Le lisier, les cultures l'adorent, notre nez beaucoup moins. On a tous respiré un jour ce mélange de déjections d'animaux d'élevage et d'eau, fertilisant naturel mais ô combien dérangeant olfactivement parlant. Et si les progrès technologiques finissaient par avoir raison de son odeur, disons-le, fort désagréable...
Qui n’a pas eu envie un jour dans sa vie, une heure dans sa journée, de prendre ses cliques et ses claques pour aller s’oxygéner à l’écart de la ville… Et qui, parmi celles et ceux qui ont succombé à l’appel de la campagne et à sa promesse d’un air revigorant, ne l’ont pas regretté à cause d’une petite odeur de déjections (soyons policés), conséquence d’un épandage récent de lisier…
On le sait tous, le lisier sent rarement la rose. « On n'a pas de solution miracle pour faire parfum lavande », reconnait tout sourire Didier Philippe, animateur à la Chambre d’Agriculture des Ardennes. Mais il admet que l’odeur du lisier est un problème environnemental qu’on ne peut pas balayer d’un revers de main. Pour rappel, le lisier est essentiellement composé d’urine et de fèces des animaux d’élevage. Une fois la matière liquide isolée, elle sert de fertilisant pour les cultures. C’est bio, c’est vertueux, et ça pue. Mais l’histoire est en marche et les progrès technologiques vont peut-être déboucher sur une meilleure protection de notre odorat.

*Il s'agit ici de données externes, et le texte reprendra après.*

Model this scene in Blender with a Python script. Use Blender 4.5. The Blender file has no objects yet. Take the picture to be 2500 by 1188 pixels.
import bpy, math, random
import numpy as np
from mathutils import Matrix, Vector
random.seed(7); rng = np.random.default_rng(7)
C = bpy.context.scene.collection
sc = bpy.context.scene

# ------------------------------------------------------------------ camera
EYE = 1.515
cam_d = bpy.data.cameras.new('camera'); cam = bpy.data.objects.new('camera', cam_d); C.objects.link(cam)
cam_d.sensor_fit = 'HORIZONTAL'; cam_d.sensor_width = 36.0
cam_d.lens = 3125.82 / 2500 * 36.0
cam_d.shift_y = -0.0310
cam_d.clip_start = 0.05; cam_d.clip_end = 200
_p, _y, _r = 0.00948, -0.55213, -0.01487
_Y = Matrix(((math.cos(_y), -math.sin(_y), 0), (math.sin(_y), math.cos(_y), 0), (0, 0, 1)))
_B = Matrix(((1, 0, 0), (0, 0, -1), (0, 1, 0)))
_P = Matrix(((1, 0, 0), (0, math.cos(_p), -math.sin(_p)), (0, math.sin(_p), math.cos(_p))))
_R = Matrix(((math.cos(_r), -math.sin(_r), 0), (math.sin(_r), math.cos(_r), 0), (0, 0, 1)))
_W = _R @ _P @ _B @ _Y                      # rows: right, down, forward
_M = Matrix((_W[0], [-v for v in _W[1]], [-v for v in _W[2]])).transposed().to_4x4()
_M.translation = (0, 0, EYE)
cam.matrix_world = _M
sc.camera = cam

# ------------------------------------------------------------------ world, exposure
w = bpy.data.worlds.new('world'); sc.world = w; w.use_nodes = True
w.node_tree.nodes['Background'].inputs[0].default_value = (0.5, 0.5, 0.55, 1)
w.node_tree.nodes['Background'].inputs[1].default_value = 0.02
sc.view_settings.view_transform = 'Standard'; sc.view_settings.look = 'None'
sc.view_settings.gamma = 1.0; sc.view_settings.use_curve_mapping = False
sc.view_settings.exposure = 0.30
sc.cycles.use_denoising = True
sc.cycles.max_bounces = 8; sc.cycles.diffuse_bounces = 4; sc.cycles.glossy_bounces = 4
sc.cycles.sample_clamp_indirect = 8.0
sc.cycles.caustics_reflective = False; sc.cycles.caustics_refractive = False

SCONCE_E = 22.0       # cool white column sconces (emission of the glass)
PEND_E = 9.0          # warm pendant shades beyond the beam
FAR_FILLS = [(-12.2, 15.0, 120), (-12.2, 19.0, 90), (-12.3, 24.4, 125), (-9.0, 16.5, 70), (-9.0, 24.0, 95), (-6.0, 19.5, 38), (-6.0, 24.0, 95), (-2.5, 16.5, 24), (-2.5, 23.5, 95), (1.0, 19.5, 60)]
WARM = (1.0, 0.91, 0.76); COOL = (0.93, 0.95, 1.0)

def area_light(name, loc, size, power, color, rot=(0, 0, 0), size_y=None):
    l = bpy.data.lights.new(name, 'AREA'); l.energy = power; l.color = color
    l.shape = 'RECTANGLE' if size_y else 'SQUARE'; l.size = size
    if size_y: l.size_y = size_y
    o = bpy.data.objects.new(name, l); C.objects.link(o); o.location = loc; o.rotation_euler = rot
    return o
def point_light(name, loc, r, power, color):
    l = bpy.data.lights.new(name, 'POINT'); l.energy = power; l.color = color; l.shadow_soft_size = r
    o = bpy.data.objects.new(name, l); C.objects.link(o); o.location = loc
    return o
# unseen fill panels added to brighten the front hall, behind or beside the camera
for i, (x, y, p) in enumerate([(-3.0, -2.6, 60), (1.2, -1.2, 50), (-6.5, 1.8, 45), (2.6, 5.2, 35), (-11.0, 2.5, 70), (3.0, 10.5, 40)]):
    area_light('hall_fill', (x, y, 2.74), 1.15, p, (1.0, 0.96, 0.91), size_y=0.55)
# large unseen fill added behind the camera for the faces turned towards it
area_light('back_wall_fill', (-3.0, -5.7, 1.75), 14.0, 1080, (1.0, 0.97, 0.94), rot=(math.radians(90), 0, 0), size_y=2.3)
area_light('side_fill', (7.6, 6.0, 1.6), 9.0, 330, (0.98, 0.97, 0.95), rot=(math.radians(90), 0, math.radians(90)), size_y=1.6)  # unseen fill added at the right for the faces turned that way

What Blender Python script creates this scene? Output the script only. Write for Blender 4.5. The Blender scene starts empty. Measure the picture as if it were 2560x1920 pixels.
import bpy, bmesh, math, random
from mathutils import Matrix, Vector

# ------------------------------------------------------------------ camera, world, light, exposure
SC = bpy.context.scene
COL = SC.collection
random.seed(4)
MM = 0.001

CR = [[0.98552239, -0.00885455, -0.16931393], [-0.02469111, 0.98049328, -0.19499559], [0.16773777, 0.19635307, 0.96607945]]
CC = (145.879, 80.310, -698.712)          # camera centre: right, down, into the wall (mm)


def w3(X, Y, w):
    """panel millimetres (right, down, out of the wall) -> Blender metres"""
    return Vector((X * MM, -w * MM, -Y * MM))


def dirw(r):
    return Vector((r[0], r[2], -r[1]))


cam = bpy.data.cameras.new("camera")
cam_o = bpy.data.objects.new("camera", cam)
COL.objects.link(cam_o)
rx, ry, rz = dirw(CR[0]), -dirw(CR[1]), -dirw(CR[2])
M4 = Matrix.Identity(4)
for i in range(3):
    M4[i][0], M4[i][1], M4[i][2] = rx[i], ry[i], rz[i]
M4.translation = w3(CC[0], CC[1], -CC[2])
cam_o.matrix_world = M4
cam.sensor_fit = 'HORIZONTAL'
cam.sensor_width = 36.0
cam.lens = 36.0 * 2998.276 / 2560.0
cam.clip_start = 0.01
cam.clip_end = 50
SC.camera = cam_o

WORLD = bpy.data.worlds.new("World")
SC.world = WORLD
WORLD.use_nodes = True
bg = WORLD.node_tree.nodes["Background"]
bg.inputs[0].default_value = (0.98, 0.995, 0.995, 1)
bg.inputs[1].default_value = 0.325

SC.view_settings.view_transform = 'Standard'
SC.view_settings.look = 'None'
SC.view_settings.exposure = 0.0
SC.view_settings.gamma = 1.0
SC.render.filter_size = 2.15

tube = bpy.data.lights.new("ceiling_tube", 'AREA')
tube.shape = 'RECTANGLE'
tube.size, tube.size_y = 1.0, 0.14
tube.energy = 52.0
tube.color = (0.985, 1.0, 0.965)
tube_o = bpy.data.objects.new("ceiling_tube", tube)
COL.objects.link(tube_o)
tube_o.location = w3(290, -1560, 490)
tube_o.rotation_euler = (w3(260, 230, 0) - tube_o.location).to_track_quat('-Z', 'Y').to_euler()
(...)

On n'a pas de solution miracle pour faire parfum lavande.
Didier Philippe
Un sens olfactif préservé, protégé, c’est ce qu’on nous a promis à Leffincourt, dans les Ardennes, à l’occasion d’une journée de démonstration d’épandage de lisier organisée le jeudi 21 septembre. Ici, les agriculteurs ont pu découvrir de nouvelles machines qui ne projètent plus la matière organique en l’air mais l’enfouissent parfois directement dans le sol. Avec l’avènement de tels engins, on protège l’air, le voisinage et on se met en conformité avec de nouvelles règles qui vont arriver d’ici 2025, comme celle interdisant l’épandage d’effluents avec des buses palettes. « On ne veut plus des palettes à cause de la volatilisation, on en met partout », explique Stéphane Brosteaux, président de la Fédération des CUMA des Ardennes (Coopérative d’utilisation de matériel agricole).
Les nouvelles machines d’épandage diffusent le lisier à même le sol, voire l’injectent directement dans la terre. Le promeneur ou l’habitant y gagnent en confort nasal, et l’agriculteur réduit quasi à néant les pertes d’engrais dans l’atmosphère. Et puis, il fait aussi de sérieuses économies. Rendre un sol plus fertile, on peut vite le payer au prix fort. « On l'a vu cette année avec la crise ukrainienne qui a fait exploser le coût des engrais azotés parce qu'ils ont tous liés au gaz », explique Rémi Vanhaesbroucke, responsable marché au sein de la Chambre d’agriculture de la Marne. « Quant aux engrais phospho-potassiques, ce sont des produits qui viennent de la mine et comme tout produit minier, c'est la même chose que pour le pétrole d'ailleurs, il y aura un moment où ce sera fini et donc l'idée c'est de recycler la matière organique. »
Le digestat, une fertilisant organique garanti quasi sans odeur
La tendance du moment est donc à l’optimisation du recyclage de la matière organique produite par les vaches ou les porcs, et à son amélioration aussi. Les méthaniseurs fleurissent un peu partout et, grâce à eux, on peut produire du digestat. C’est le nouvel engrais naturel à la mode dans le monde agricole. Comme le lisier, le digestat est composé de matières issues de la digestion animale mais le passage dans un méthaniseur lui confère une teneur en azote plus importante que le lisier. En outre, comme l’explique Didier Philippe, « avec la méthanisation, on a enlevé beaucoup d’odeurs au digestat ».